● Exercise description: Locate the string "follow" throughout the material and copy every line in which it occurs.

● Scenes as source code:

* * * *

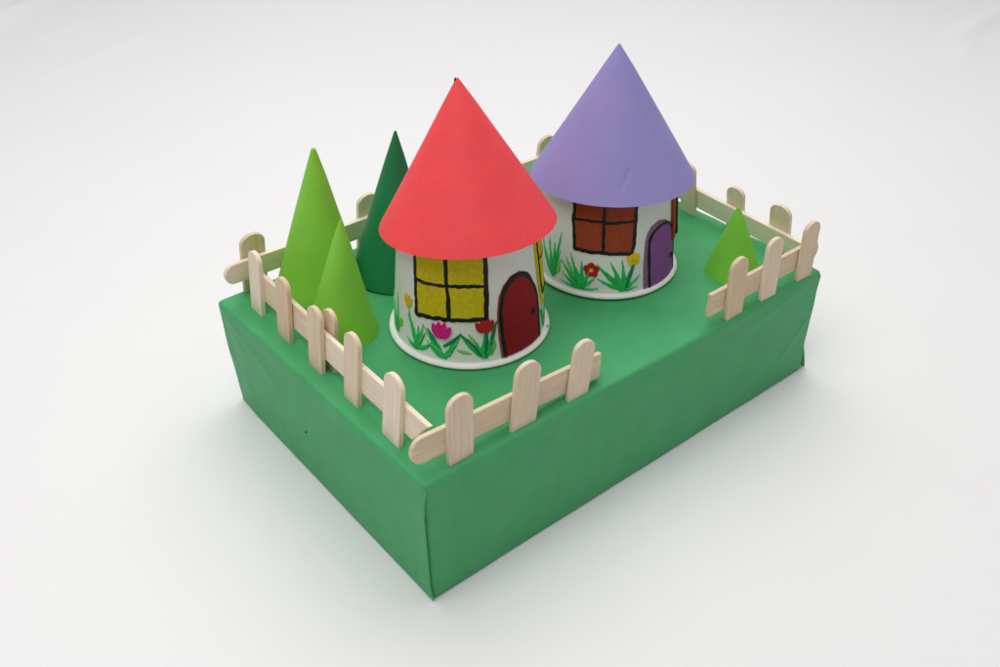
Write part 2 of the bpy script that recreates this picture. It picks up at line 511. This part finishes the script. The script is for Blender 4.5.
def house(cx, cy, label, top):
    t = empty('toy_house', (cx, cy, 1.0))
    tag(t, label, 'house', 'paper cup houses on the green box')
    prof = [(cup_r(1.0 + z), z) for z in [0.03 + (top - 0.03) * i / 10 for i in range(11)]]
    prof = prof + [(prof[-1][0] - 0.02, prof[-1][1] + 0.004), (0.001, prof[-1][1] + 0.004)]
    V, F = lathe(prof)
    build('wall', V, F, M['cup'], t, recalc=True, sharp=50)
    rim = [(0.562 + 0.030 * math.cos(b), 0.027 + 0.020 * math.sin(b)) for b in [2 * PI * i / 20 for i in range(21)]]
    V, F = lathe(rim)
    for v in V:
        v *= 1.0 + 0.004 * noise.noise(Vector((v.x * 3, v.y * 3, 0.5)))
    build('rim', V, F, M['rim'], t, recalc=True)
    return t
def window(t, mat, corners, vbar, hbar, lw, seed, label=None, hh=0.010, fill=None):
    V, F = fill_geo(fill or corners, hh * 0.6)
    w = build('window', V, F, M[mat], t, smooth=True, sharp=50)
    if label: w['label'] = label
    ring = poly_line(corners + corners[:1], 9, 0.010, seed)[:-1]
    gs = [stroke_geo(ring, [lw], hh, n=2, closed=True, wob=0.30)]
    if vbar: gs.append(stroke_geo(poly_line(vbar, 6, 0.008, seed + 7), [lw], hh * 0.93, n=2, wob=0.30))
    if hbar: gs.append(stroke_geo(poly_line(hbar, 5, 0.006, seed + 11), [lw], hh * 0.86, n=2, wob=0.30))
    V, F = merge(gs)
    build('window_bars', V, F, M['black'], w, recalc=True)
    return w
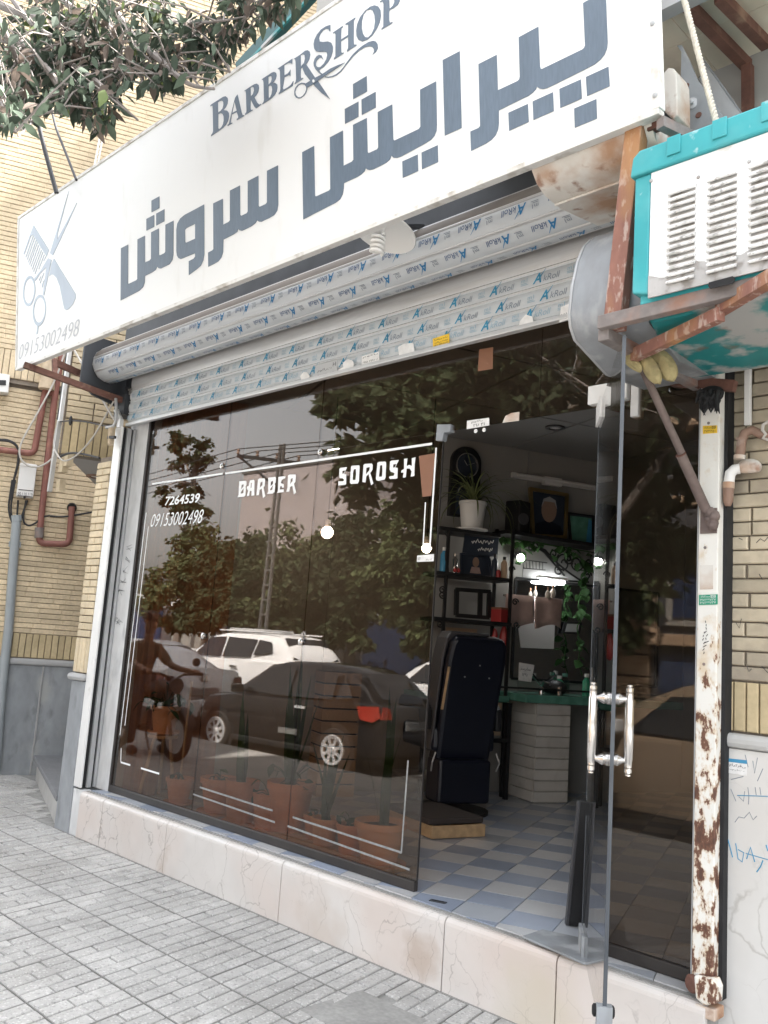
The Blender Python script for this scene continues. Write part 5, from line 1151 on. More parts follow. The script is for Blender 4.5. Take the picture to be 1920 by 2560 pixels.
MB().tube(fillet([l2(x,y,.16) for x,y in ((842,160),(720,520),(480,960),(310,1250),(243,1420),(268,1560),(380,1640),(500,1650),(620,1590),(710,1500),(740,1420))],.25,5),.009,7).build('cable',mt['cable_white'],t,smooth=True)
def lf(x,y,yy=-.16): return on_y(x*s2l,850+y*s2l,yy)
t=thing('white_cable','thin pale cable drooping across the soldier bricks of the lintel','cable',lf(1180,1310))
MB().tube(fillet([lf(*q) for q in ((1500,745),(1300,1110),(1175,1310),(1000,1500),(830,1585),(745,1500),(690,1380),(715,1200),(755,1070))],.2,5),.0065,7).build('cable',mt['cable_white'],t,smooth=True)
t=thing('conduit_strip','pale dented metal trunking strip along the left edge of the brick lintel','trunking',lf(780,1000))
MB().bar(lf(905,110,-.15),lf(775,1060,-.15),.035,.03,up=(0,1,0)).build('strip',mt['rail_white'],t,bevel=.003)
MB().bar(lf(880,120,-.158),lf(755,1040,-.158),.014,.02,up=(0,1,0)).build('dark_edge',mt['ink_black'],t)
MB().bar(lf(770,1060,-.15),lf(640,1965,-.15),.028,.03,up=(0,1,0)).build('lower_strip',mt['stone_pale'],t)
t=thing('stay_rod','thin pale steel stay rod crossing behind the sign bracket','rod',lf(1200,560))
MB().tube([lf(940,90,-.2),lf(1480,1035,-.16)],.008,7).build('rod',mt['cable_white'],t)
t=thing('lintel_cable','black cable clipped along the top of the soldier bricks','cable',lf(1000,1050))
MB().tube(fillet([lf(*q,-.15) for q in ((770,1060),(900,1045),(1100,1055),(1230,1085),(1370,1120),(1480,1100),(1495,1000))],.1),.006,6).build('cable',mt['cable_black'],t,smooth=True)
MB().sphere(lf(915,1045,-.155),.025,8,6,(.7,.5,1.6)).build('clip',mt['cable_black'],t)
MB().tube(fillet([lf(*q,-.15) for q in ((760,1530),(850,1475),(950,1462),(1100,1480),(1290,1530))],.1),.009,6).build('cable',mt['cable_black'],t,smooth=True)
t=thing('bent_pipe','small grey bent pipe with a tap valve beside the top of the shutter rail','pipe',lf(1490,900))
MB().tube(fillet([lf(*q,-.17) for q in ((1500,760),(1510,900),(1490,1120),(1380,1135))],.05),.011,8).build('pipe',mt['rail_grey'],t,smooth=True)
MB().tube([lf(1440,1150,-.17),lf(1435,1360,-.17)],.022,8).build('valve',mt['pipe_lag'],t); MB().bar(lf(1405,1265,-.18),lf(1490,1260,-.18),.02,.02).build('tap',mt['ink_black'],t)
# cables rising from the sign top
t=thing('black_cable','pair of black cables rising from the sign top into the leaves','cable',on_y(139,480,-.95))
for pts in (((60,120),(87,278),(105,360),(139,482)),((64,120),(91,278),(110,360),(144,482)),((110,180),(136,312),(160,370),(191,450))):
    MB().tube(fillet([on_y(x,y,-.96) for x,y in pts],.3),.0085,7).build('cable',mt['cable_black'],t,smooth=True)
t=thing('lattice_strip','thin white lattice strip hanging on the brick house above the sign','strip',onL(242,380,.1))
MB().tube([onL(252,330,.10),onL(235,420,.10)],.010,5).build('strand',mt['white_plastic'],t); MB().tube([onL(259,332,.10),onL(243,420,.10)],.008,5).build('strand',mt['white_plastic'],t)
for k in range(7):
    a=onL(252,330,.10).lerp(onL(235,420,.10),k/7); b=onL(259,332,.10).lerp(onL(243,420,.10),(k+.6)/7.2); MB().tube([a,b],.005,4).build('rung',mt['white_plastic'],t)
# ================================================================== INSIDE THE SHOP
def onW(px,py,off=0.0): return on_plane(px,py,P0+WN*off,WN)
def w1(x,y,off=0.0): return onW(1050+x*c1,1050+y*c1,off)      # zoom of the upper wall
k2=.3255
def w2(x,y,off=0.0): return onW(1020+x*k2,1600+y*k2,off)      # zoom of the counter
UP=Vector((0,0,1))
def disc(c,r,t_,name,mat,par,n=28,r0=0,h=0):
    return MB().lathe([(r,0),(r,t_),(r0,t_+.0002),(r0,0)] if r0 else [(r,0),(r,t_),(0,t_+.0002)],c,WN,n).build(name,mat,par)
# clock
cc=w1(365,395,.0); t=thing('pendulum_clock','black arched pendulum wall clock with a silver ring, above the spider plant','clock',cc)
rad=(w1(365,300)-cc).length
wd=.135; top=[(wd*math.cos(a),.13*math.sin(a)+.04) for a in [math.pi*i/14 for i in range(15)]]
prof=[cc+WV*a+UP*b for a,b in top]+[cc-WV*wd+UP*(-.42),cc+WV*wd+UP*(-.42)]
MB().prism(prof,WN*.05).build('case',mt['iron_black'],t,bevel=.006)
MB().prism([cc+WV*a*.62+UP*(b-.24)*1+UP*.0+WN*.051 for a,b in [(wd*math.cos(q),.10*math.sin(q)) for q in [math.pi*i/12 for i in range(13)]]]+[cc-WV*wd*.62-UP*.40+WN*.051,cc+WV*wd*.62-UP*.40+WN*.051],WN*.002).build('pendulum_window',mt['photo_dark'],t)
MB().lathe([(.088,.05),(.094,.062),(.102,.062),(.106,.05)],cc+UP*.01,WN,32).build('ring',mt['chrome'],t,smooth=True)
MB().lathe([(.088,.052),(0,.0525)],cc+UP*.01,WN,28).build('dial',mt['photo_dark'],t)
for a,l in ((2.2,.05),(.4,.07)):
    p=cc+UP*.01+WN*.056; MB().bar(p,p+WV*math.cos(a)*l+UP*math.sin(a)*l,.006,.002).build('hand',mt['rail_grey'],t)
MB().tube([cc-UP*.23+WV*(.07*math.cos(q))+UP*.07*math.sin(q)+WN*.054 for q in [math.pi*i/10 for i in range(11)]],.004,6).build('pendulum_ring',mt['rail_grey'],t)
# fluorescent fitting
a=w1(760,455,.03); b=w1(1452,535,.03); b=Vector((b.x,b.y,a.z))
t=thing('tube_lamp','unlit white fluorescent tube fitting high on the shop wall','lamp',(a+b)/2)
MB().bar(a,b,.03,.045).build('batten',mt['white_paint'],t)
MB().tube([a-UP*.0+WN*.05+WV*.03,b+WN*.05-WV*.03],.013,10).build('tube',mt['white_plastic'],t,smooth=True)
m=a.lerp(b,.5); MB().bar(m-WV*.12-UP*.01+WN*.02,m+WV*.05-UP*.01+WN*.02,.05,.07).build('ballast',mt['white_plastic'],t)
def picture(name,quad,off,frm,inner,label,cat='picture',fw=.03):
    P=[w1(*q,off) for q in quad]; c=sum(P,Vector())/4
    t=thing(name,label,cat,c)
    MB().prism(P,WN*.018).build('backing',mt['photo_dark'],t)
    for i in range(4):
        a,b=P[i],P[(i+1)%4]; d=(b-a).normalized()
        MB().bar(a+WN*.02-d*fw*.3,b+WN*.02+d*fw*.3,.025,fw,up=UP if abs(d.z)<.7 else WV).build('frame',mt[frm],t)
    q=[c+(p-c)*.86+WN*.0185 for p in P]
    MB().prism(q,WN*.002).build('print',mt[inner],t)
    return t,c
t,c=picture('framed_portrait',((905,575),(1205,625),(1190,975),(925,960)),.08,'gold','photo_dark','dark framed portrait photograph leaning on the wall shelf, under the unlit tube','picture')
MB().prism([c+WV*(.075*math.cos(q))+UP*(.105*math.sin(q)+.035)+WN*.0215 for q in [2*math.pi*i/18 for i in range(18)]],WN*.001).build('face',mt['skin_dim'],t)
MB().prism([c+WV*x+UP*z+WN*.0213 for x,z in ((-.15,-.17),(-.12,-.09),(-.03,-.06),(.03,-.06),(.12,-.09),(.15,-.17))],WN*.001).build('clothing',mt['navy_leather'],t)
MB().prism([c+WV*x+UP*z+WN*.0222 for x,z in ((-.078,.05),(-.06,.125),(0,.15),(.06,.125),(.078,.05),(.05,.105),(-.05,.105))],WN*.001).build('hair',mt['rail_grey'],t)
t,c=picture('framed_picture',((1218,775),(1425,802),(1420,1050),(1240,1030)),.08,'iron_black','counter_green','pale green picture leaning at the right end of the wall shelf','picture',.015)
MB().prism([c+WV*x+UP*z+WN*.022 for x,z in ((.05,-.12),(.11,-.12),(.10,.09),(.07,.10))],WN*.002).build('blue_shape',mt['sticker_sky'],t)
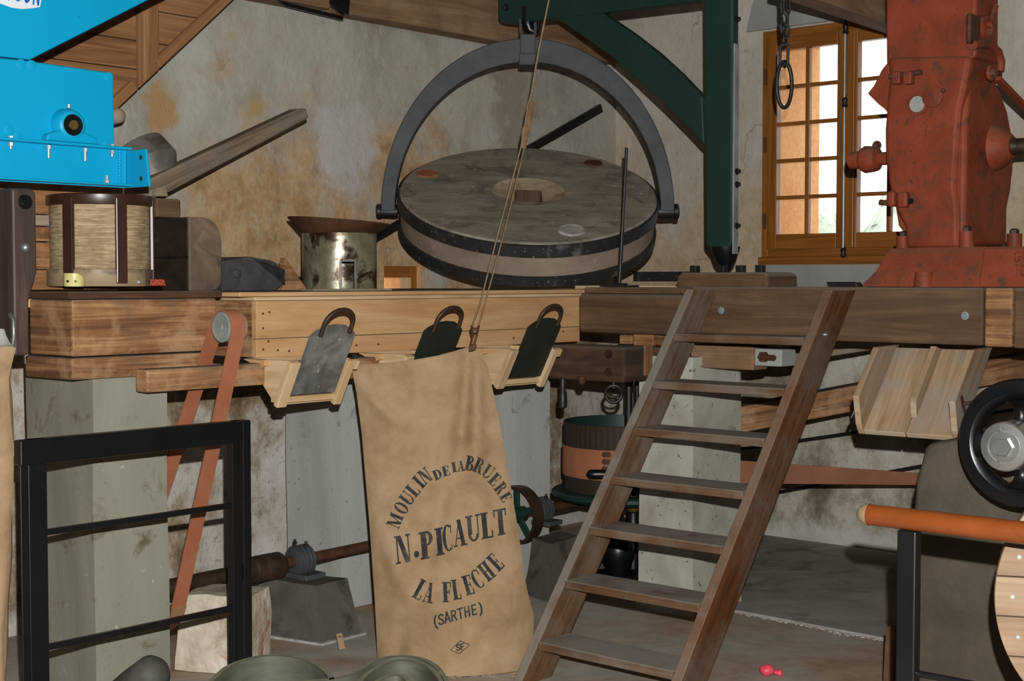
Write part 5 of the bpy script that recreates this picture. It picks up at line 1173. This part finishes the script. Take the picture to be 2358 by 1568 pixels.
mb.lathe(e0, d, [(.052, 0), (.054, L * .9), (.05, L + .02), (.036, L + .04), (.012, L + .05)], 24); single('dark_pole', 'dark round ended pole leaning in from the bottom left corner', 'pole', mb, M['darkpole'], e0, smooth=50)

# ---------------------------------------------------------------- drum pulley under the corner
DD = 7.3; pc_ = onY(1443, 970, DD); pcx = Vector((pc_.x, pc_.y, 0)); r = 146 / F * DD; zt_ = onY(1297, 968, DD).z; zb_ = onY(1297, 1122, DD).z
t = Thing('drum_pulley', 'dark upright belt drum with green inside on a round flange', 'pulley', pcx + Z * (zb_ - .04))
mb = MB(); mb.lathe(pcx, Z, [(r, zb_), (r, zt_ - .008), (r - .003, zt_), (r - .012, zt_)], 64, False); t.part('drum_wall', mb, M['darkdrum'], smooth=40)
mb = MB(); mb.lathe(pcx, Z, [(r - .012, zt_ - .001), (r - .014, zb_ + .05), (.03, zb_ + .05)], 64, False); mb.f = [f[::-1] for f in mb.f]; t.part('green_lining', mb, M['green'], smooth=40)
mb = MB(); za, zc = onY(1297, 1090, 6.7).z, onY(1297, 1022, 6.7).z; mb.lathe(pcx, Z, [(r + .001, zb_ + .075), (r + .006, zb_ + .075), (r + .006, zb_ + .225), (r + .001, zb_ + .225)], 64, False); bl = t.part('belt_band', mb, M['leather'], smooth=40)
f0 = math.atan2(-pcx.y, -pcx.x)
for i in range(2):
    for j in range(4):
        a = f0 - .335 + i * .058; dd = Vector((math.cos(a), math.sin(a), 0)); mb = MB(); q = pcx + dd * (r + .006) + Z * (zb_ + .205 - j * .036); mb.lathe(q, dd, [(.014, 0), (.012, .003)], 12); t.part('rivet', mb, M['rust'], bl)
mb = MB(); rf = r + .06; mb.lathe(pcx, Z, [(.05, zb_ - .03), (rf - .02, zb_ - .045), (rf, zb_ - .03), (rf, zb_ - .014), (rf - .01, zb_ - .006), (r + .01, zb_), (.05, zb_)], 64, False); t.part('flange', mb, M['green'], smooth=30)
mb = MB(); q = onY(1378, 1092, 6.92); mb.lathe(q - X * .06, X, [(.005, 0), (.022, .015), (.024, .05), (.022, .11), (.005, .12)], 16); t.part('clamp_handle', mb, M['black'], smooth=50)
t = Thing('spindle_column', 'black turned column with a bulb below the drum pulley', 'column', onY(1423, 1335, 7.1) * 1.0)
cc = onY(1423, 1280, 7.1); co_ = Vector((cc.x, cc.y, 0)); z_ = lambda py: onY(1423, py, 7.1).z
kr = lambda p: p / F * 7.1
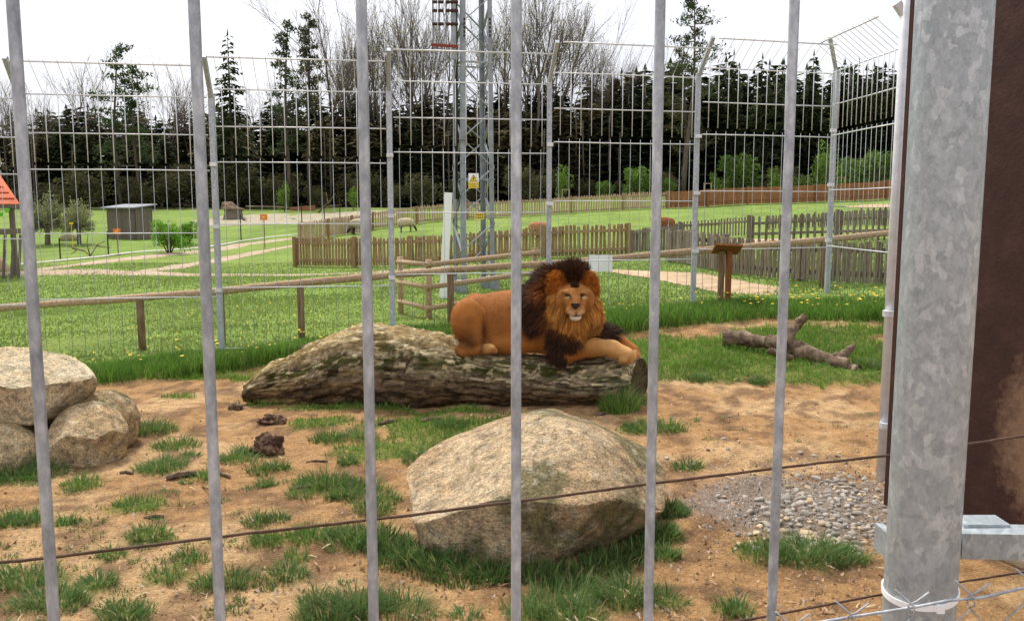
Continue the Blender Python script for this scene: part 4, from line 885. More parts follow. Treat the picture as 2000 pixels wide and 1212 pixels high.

* * * *

● Exercise response:
The Blender Python script for this scene continues. Write part 5, from line 1151 on. More parts follow. The script is for Blender 4.5. Take the picture to be 1920 by 2560 pixels.
Continue the Blender Python script for this scene: part 4, from line 885. More parts follow. Treat the picture as 2000 pixels wide and 1212 pixels high.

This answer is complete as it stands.